**WRITTEN INSTRUCTION:** Leaving out the pictures, retype the lines from the beginning of the listing through the line containing "c.sheet('front_film', '101,131 781,143".
** start PROVIDED DATA **
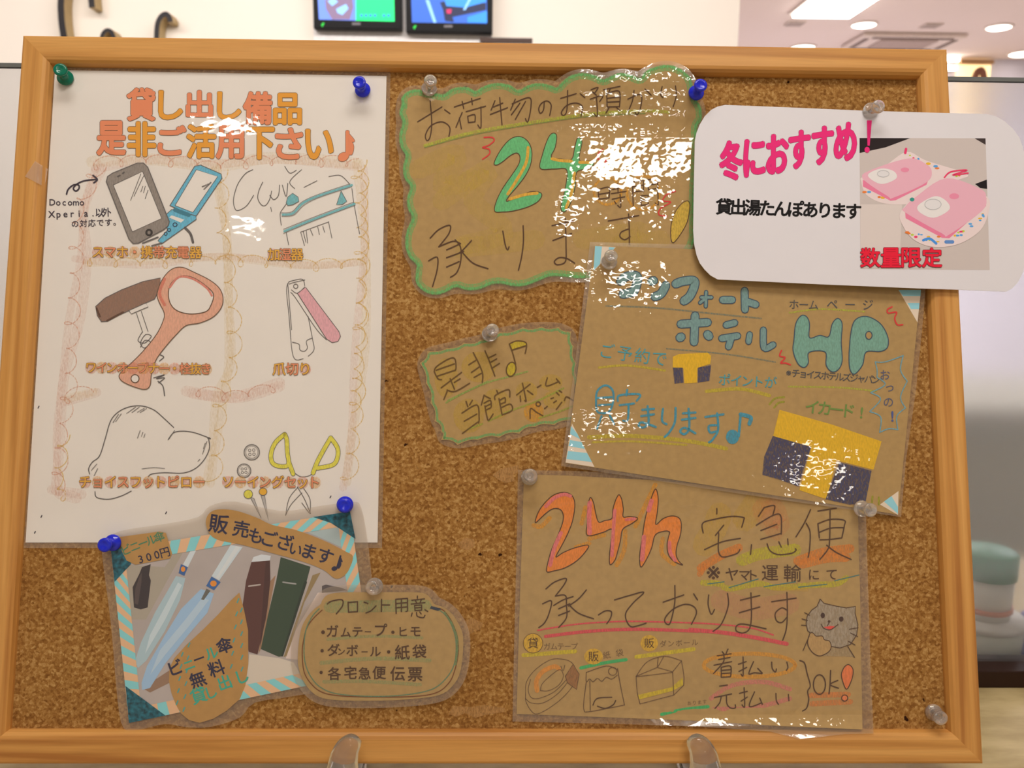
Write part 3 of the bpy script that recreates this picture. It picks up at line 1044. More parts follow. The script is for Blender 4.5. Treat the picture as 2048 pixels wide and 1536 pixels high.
L.st('515,235 545,190;530,230 560,188;590,185 640,150;620,180 660,150;650,178 690,155;665,180 700,158;650,322 665,280;672,312 680,290;685,318 692,298;825,325 855,280;410,530 430,490;395,500 425,465;675,492 740,485 800,490;1010,410 1035,340;1015,380 1025,350;985,450 995,440', 1.8, PCL)
L.ell(1045, 322, 8, 6, GRY)
L.done()
L = c.layer('sewing_kit_drawing', 4, 'C', 'pencil drawing of buttons, pins and yellow scissors')
for bx, by, r in ((1283, 400, 43), (1240, 502, 38)):
    L.ell(bx, by, r, r, ink((176, 172, 168), .8, .5), GRY, 1.5).ell(bx, by, r * .72, r * .72, M_WHITE, None, 1, 1.5)
    for dx, dy in ((-.28, -.25), (.25, -.28), (-.25, .28), (.28, .25)):
        L.ell(bx + dx * r, by + dy * r, r * .17, r * .17, None, GRY, 1.1, 2)
YS = ink((214, 206, 80), 1, .2)
lo = '1465,300 1415,345 1390,405 1397,458 1440,478 1485,468 1480,400 1476,330 1465,300;1488,455 1512,520'
ro = '1720,320 1682,385 1645,455 1622,515;1720,320 1757,375 1757,430 1730,470 1645,488'
L.st(lo, 9.5, GRY).st(lo, 7.6, YS, 1).st(ro, 9.5, GRY).st(ro, 7.6, YS, 1)
L.st('1520,515 1555,535 1600,530 1625,510;1540,592 1490,655 1470,750;1470,750 1500,690 1560,625;1535,592 1575,660 1608,740;1570,600 1605,660 1605,740;1560,680 1600,735', 1.5, GRY)
L.poly('1275,650 1295,655 1335,765', ink((170, 166, 164)), 0, edge=GRY, ew=1).poly('1334,640 1354,640 1376,778', ink((170, 166, 164)), 0, edge=GRY, ew=1)
L.ell(1263, 632, 24, 24, YS, GRY, 1.2, 1).ell(1345, 618, 22, 20, ink((236, 180, 60)), GRY, 1.2, 1)
L.done()
for x, y in ((100, 155), (116, 760), (806, 740), (80, 848), (1716, 652)):
    c.layer('pin_hole', 3, 'C', 'old dark pin hole').st([[(x, y), (x + 5, y - 10)]], 2, PEN).done()
c.sheet('front_film', '101,131 781,143 764,1096 47,1096', M_FILMS, 16, 0, 30)

# ------------------------------------------------------------------ 2  luggage note, scalloped kraft
h2 = lambda u, v: -.0056 + .0074 * smooth(u, .24, .37) * smooth(v, .062, .014) + .0005 * np.sin(u * 60)
c = Card('laminated_note', 'scalloped kraft note with a big green 24 and green edge', 'sign', (1100, 570), h2, 14)
o2 = to_px('45,290 45,240 80,205 140,190 210,205 300,222 325,215 360,190 410,176 470,178 515,202 560,175 640,150 730,160 790,195 850,165 920,150 1000,165 1035,178 1075,138 1130,100 1210,85 1290,105 1335,128 1390,100 1450,85 1520,100 1570,118 1610,70 1690,40 1760,35 1830,60 1880,105 1900,150 1925,250 1955,300 1960,380 1930,430 1935,600 1915,900 1905,1200 1700,1300 1400,1370 1200,1395 1100,1385 1000,1380 940,1400 840,1440 760,1445 690,1430 620,1432 540,1465 460,1470 390,1450 330,1480 260,1500 190,1480 140,1430 135,1370 142,1310 100,1270 70,1200 75,1100 112,1010 85,950 80,880 102,810 65,760 55,680 72,610 40,560 30,480 52,400 30,340', 'D')
o2s = spline(o2, 4, True)
f2 = offset(o2s, 11, 14)
c.sheet('back_film', f2, M_BACK, -4, 0, 14)
c.sheet('paper', o2s, M_KRAFT, 0, .0001, 14)
L = c.layer('green_edging', 1, 'X', 'green crayon edge')
e2 = offset(o2s, -5, 1)
V, Fc = ribbon(np.vstack([e2, e2[:1]]), 13); L.add(V, Fc, ink((120, 184, 110), .55, .5))
e2 = offset(o2s, -2.5, 0)
V, Fc = ribbon(np.vstack([e2, e2[:1]]), 5); L.add(V, Fc, GRN, 1)
L.use('D').st('300,900 600,700 500,900 700,1100 400,1200 900,1150;1200,1150 1600,1100 1300,1250 1700,1150;150,700 400,600 300,800 500,760', 40, ink((206, 178, 70), .22, .6), 2)
L.done()
W2 = 2.3
L = c.layer('heading_lettering', 5, 'D')
L.st('145,395 300,300;225,260 235,400 225,490 205,515 195,480 230,420 300,395 350,430 345,490;318,318 352,342', W2, BRN)
L.st('380,300 545,245;430,265 440,310;490,245 495,285;430,335 390,430;412,370 425,440;455,330 580,295;465,360 470,400;465,360 510,350 512,395;470,400 512,395;550,300 550,430 530,415', W2, BRN)
L.st('640,260 615,320;630,300 690,275;610,348 720,305;670,240 685,415;770,250 740,320;750,280 858,240 870,300 850,395 835,375;800,275 745,350;835,265 770,380', W2, BRN)
L.st('955,270 950,320 930,340 920,310 940,275 975,262 1000,290 990,355;1060,245 1160,215;1105,195 1100,320 1080,355 1065,335 1100,290 1160,275 1200,300 1190,360;1185,215 1215,240', W2, BRN)
L.st('1255,190 1300,175 1275,215;1265,205 1290,225;1250,250 1330,225 1310,265;1290,240 1295,355 1275,345;1335,190 1440,168;1380,180 1365,212;1355,215 1358,300;1355,215 1435,200 1437,300;1357,245 1436,235;1358,270 1437,265;1358,300 1437,298;1370,305 1350,340;1415,300 1440,325', W2, BRN)
L.st('1490,250 1560,220 1580,240 1570,310 1550,350 1535,330;1530,195 1520,260 1490,335;1600,185 1640,225;1710,170 1700,220 1715,240;1795,165 1800,230 1780,300', W2, BRN)
L.done()
L = c.layer('underline', 4, 'D', 'olive crayon underline')
L.st('190,548 500,462 900,395 1250,345 1600,325 1750,335', 6, LIME).st('190,560 500,478 900,408 1250,360 1600,342', 2, ink((112, 140, 60), .8, .4), 1)
L.done()
L = c.layer('large_numerals', 4, 'D', 'green hand drawn 24')
G24 = ink((92, 178, 116), 1, .2)
AM2 = ink((214, 164, 56), 1, .25)
L.poly('635,655 680,570 740,505 800,490 850,520 875,580 870,660 840,730 790,800 730,870 715,905 790,875 860,845 920,845 940,865 915,905 850,940 760,965 690,972 638,967 650,900 690,820 745,740 790,670 800,620 780,595 740,610 690,650 650,672', G24, 0, True, BRN, 1.6)
L.poly('945,600 980,500 1010,468 1035,485 1025,560 1000,620 1060,632 1130,635 1150,560 1165,505 1185,500 1197,530 1180,640 1250,645 1272,665 1240,695 1165,715 1155,800 1130,900 1095,965 1070,968 1062,935 1085,840 1100,705 1020,697 930,693', G24, 0, True, BRN, 1.6)
L.st('852,560 838,660 775,775 722,858;735,890 830,862 910,852;1005,632 1060,643 1130,648;1148,722 1130,850 1095,945;1182,655 1250,655', 6, AM2, 1.5)
L.done()
L = c.layer('hours_lettering', 5, 'D')
L.ell(1360, 840, 88, 85, None, AMB, 5, -2).ell(1590, 850, 105, 108, None, AMB, 5, -2)
L.st('1300,830 1305,890;1300,830 1370,815 1370,880;1300,860 1370,848;1305,890 1370,882;1390,830 1460,810;1425,790 1428,850;1385,855 1480,840;1390,890 1470,875;1440,860 1445,940 1425,930;1405,905 1415,920', W2, BRN)
L.st('1520,780 1525,940;1520,780 1590,770 1590,840;1522,812 1590,800;1522,845 1590,835;1620,765 1680,755 1685,930 1665,915;1620,765 1622,830;1620,800 1680,790;1622,830 1680,822;1575,870 1575,930;1575,870 1620,865 1620,925;1575,900 1620,895;1575,930 1620,925', W2, BRN, sharp=True)
L.done()
L = c.layer('closing_lettering', 5, 'D')
L.st('225,1140 280,1085 350,1058 345,1110 280,1195;280,1195 370,1160 415,1172;385,1150 420,1200 420,1290 395,1360 355,1390;330,1215 420,1175;330,1265 440,1225;330,1325 410,1290;215,1285 270,1262 270,1340 240,1450;490,1155 430,1220 400,1240;430,1230 500,1300 595,1335', 2.6, BRN)
L.done()
L = c.layer('closing_lettering', 5, 'D')
L.st('690,1095 705,1180 720,1215 730,1195;820,1060 822,1160 810,1260 790,1345;1005,1060 1140,1030;1010,1155 1130,1110;1090,1015 1095,1200 1090,1290 1040,1310 1020,1290 1050,1265 1100,1270 1150,1300;1365,1030 1560,995;1495,985 1500,1100 1500,1180;1500,1080 1450,1100 1440,1130 1470,1150 1505,1130', 2.6, BRN)
L.done()
L = c.layer('exclamation_mark', 4, 'D', 'olive drop shaped exclamation mark')
L.poly('1780,1170 1765,1080 1790,980 1840,915 1880,905 1885,960 1860,1060', ink((196, 164, 60), 1, .3), 0, True, BRN, 1.5)
L.done()
for t_ in ('570,495 620,495 635,515 600,545 560,560 600,570 605,600 560,635', '1330,570 1295,610 1310,640 1350,640 1340,670 1360,690 1390,675', '1795,840 1740,860 1715,900 1765,910 1700,950 1690,990 1740,1000'):
    c.layer('red_flourish', 5, 'D', 'red pen squiggle').st(t_, 2.6, RED).done()
c.sheet('front_film', f2, M_FILMW, 16, 0, 14)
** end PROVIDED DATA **
**FULL SOLUTION:**
Write part 3 of the bpy script that recreates this picture. It picks up at line 1044. More parts follow. The script is for Blender 4.5. Treat the picture as 2048 pixels wide and 1536 pixels high.
L.st('515,235 545,190;530,230 560,188;590,185 640,150;620,180 660,150;650,178 690,155;665,180 700,158;650,322 665,280;672,312 680,290;685,318 692,298;825,325 855,280;410,530 430,490;395,500 425,465;675,492 740,485 800,490;1010,410 1035,340;1015,380 1025,350;985,450 995,440', 1.8, PCL)
L.ell(1045, 322, 8, 6, GRY)
L.done()
L = c.layer('sewing_kit_drawing', 4, 'C', 'pencil drawing of buttons, pins and yellow scissors')
for bx, by, r in ((1283, 400, 43), (1240, 502, 38)):
    L.ell(bx, by, r, r, ink((176, 172, 168), .8, .5), GRY, 1.5).ell(bx, by, r * .72, r * .72, M_WHITE, None, 1, 1.5)
    for dx, dy in ((-.28, -.25), (.25, -.28), (-.25, .28), (.28, .25)):
        L.ell(bx + dx * r, by + dy * r, r * .17, r * .17, None, GRY, 1.1, 2)
YS = ink((214, 206, 80), 1, .2)
lo = '1465,300 1415,345 1390,405 1397,458 1440,478 1485,468 1480,400 1476,330 1465,300;1488,455 1512,520'
ro = '1720,320 1682,385 1645,455 1622,515;1720,320 1757,375 1757,430 1730,470 1645,488'
L.st(lo, 9.5, GRY).st(lo, 7.6, YS, 1).st(ro, 9.5, GRY).st(ro, 7.6, YS, 1)
L.st('1520,515 1555,535 1600,530 1625,510;1540,592 1490,655 1470,750;1470,750 1500,690 1560,625;1535,592 1575,660 1608,740;1570,600 1605,660 1605,740;1560,680 1600,735', 1.5, GRY)
L.poly('1275,650 1295,655 1335,765', ink((170, 166, 164)), 0, edge=GRY, ew=1).poly('1334,640 1354,640 1376,778', ink((170, 166, 164)), 0, edge=GRY, ew=1)
L.ell(1263, 632, 24, 24, YS, GRY, 1.2, 1).ell(1345, 618, 22, 20, ink((236, 180, 60)), GRY, 1.2, 1)
L.done()
for x, y in ((100, 155), (116, 760), (806, 740), (80, 848), (1716, 652)):
    c.layer('pin_hole', 3, 'C', 'old dark pin hole').st([[(x, y), (x + 5, y - 10)]], 2, PEN).done()
c.sheet('front_film', '101,131 781,143 764,1096 47,1096', M_FILMS, 16, 0, 30)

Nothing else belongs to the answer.